Effect of Surface Ligands on Colloidal Stability, Shape and Sedimentation of Apolar Nanoparticles

Abstract

Understanding how nanoparticles interact with one another and their surroundings is critical to controlling their colloidal stability and assembly behaviour, and surface ligands play a vital role in determining the inter-particle forces both during and after synthesis. How- ever, our ability to predict the effect of these molecules on how nanoparticles behave in solution is currently poor. This thesis presents a theoretical study of the effect of surface ligands on the colloidal stability, sedimentation and shape deformation of apolar nanoparticles. In particular, inspired by recent experimental results, we develop models of Au and CdSe nanoparticles coated with apolar ligands in apolar solvents and use molecular dynamics simulations to study the conformational and energetic state of the ligand shell and to characterise the interaction between nanoparticles in solution. This work is divided in two parts. In Part I, we characterise and explain the effect of surface ligands on the colloidal stability of apolar nanoparticles. We show that agglomeration in solution can be induced either by the van der Waals attraction between the cores or the attractive interaction between ordered ligand shells, depending on the particle size.

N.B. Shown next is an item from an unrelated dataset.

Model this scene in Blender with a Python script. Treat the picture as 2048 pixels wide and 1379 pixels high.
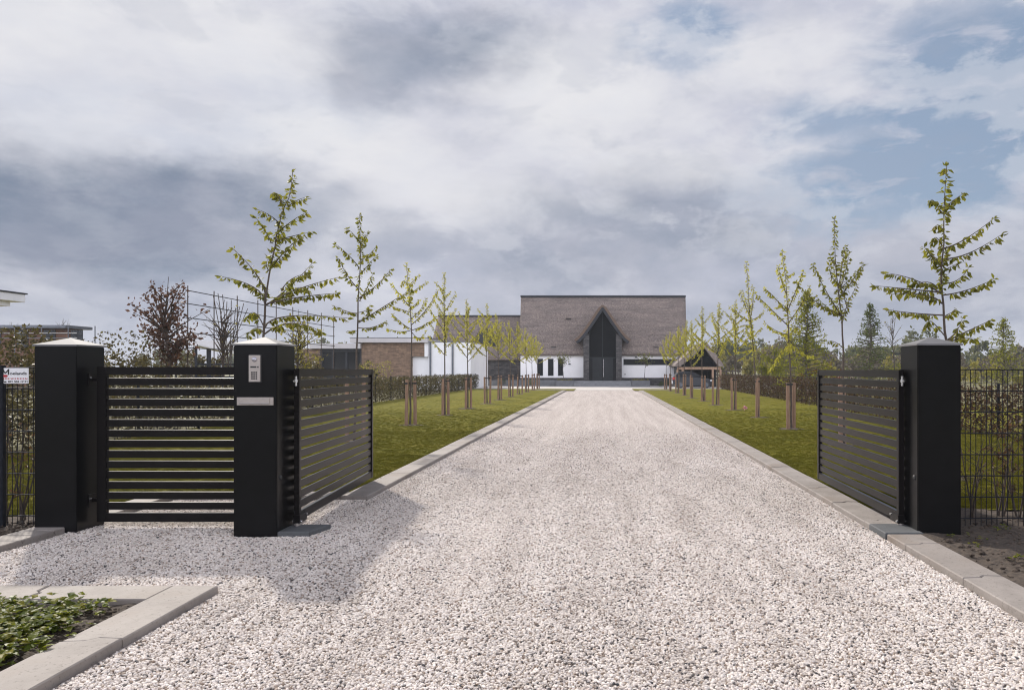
import bpy, bmesh, math, random
from mathutils import Vector, Matrix, noise as mnoise
R = math.radians
for o in list(bpy.data.objects): bpy.data.objects.remove(o)
scene = bpy.context.scene
COL = scene.collection
rnd = random.Random(7)

# ------------------------------------------------------------------ camera
F, CX, CY, EYE = 1500.0, 1208.0, 740.0, 1.5          # focal length and principal point in photograph pixels
cd = bpy.data.cameras.new('camera'); cam = bpy.data.objects.new('camera', cd); COL.objects.link(cam)
cam.location = (0, 0, EYE); cam.rotation_euler = (R(90), 0, 0)
cd.sensor_width = 36; cd.lens = F / 2048 * 36
cd.shift_x = (1024 - CX) / 2048; cd.shift_y = (CY - 689.5) / 2048
cd.clip_start = 0.05; cd.clip_end = 3000
scene.camera = cam
scene.view_settings.view_transform = 'Standard'; scene.view_settings.look = 'None'
scene.view_settings.gamma = 1; scene.view_settings.exposure = 0.0
scene.cycles.max_bounces = 6; scene.cycles.transparent_max_bounces = 6
scene.cycles.use_denoising = True
scene.cycles.filter_width = 1.15

# ------------------------------------------------------------------ sun and sky
SUN_AZ, SUN_EL = -33.5, 37.0                          # azimuth measured from +Y towards +X
sd = bpy.data.lights.new('sun', 'SUN'); sun = bpy.data.objects.new('sun', sd); COL.objects.link(sun)
sd.energy = 4.9; sd.angle = R(2.0); sd.color = (1.0, .93, .84)
sv = Vector((math.sin(R(SUN_AZ)) * math.cos(R(SUN_EL)), math.cos(R(SUN_AZ)) * math.cos(R(SUN_EL)), math.sin(R(SUN_EL))))
sun.rotation_euler = sv.to_track_quat('Z', 'Y').to_euler(); sun.location = sv * 60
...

We find that in the shell-dominated case, stability depends strongly on the difference in free energy between the ordered and disordered states of the ligands, being affected by even small changes in ligand and solvent structure. In Part II, we show that ligands can strongly affect other properties of nanoparticles in solution, which we do by studying the sedimentation and shape deformation of apolar CdSe nanoparticles. Overall, our results provide a microscopic description of the forces induced by surface ligands and explain why classical colloid theories often fail to explain the colloidal stability of apolar nanoparticles.